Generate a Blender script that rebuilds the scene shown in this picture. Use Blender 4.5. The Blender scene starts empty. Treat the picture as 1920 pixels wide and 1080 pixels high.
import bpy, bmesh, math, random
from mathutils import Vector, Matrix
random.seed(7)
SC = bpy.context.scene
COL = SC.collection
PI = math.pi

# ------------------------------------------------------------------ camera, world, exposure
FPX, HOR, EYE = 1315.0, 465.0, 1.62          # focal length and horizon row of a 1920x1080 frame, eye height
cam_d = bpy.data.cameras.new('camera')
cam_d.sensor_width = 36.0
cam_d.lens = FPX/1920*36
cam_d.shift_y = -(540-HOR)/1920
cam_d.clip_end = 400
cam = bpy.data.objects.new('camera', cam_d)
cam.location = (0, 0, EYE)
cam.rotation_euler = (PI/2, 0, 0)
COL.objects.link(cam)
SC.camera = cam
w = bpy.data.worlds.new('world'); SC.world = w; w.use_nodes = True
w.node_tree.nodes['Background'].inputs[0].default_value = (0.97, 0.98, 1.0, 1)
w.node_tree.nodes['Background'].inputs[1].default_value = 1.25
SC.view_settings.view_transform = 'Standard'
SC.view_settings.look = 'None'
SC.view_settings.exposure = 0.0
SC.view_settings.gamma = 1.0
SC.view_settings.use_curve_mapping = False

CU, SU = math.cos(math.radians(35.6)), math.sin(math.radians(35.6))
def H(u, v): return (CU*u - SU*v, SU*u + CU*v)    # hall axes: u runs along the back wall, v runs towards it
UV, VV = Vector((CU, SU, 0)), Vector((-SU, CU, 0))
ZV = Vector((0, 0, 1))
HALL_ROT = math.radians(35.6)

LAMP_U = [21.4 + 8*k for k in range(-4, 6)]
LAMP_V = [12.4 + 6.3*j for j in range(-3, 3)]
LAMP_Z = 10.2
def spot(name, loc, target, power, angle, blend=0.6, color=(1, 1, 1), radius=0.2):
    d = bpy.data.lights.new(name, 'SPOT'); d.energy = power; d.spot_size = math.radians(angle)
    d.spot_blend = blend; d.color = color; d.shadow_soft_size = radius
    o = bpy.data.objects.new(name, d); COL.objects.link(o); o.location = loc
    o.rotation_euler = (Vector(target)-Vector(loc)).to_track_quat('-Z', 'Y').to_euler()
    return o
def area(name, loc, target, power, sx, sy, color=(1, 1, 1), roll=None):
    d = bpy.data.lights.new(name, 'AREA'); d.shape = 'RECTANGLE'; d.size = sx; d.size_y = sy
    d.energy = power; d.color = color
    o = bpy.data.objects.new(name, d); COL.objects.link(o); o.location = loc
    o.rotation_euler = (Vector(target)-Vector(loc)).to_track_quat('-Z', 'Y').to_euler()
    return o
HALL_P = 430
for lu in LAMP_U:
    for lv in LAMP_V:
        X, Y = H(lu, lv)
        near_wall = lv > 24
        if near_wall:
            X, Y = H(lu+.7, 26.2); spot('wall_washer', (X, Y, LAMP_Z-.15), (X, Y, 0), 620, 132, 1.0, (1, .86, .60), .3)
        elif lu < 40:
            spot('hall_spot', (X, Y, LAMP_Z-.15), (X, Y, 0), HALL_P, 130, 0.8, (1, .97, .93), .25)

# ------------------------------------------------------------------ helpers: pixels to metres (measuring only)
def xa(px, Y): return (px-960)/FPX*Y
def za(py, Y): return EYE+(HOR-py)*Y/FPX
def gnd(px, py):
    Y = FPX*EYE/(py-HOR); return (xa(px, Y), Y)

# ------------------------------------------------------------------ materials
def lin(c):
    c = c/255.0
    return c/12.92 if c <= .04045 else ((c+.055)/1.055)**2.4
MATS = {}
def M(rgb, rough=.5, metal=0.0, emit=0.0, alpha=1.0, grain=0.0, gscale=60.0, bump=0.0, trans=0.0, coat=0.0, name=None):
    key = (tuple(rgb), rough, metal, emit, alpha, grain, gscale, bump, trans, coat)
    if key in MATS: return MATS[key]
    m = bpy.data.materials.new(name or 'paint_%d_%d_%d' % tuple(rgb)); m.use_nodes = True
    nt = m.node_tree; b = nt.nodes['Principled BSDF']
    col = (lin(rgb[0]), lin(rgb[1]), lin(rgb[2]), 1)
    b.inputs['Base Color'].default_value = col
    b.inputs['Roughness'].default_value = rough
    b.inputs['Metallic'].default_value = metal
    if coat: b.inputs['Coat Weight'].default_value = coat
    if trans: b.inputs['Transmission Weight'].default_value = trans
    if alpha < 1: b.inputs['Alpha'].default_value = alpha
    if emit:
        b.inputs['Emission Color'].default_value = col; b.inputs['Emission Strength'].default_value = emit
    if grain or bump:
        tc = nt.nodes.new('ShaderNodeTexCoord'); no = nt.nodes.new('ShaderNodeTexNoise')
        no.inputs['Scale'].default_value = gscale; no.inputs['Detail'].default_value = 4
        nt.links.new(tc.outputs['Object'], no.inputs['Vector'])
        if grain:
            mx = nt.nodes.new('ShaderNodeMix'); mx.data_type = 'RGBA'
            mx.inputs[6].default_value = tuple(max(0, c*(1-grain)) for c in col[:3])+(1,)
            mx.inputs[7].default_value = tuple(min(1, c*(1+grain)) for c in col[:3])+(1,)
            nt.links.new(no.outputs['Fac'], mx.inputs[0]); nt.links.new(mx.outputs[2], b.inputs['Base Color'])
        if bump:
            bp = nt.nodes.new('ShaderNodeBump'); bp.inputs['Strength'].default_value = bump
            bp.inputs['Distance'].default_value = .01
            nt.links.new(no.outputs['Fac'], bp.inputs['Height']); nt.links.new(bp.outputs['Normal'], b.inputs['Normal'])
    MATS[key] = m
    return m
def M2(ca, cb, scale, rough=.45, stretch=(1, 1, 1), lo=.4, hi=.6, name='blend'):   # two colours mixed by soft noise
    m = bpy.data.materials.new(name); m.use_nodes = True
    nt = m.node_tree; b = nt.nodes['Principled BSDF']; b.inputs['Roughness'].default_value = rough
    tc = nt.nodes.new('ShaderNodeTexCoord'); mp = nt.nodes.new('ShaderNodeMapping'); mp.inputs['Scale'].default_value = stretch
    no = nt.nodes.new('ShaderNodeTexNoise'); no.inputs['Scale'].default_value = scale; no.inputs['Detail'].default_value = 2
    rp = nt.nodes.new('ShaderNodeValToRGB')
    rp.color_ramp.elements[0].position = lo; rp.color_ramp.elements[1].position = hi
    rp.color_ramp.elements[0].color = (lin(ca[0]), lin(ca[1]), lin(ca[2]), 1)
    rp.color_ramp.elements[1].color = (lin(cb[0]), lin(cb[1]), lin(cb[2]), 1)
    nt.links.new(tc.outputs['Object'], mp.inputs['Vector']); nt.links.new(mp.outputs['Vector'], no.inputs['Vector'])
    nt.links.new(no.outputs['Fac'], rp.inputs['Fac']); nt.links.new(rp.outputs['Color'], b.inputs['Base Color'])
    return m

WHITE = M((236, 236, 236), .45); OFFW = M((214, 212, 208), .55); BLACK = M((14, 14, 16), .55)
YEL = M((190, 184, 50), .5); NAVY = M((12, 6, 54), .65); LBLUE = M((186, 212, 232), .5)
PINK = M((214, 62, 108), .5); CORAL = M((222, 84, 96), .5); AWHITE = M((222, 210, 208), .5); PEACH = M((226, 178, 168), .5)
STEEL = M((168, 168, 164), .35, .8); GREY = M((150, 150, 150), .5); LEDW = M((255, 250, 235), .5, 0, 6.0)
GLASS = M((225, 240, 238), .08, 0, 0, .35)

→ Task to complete
Write out exactly the lines from the start of the material through the line with "PI = math.pi". No other output is expected.

→ Result of this task
Generate a Blender script that rebuilds the scene shown in this picture. Use Blender 4.5. The Blender scene starts empty. Treat the picture as 1920 pixels wide and 1080 pixels high.
import bpy, bmesh, math, random
from mathutils import Vector, Matrix
random.seed(7)
SC = bpy.context.scene
COL = SC.collection
PI = math.pi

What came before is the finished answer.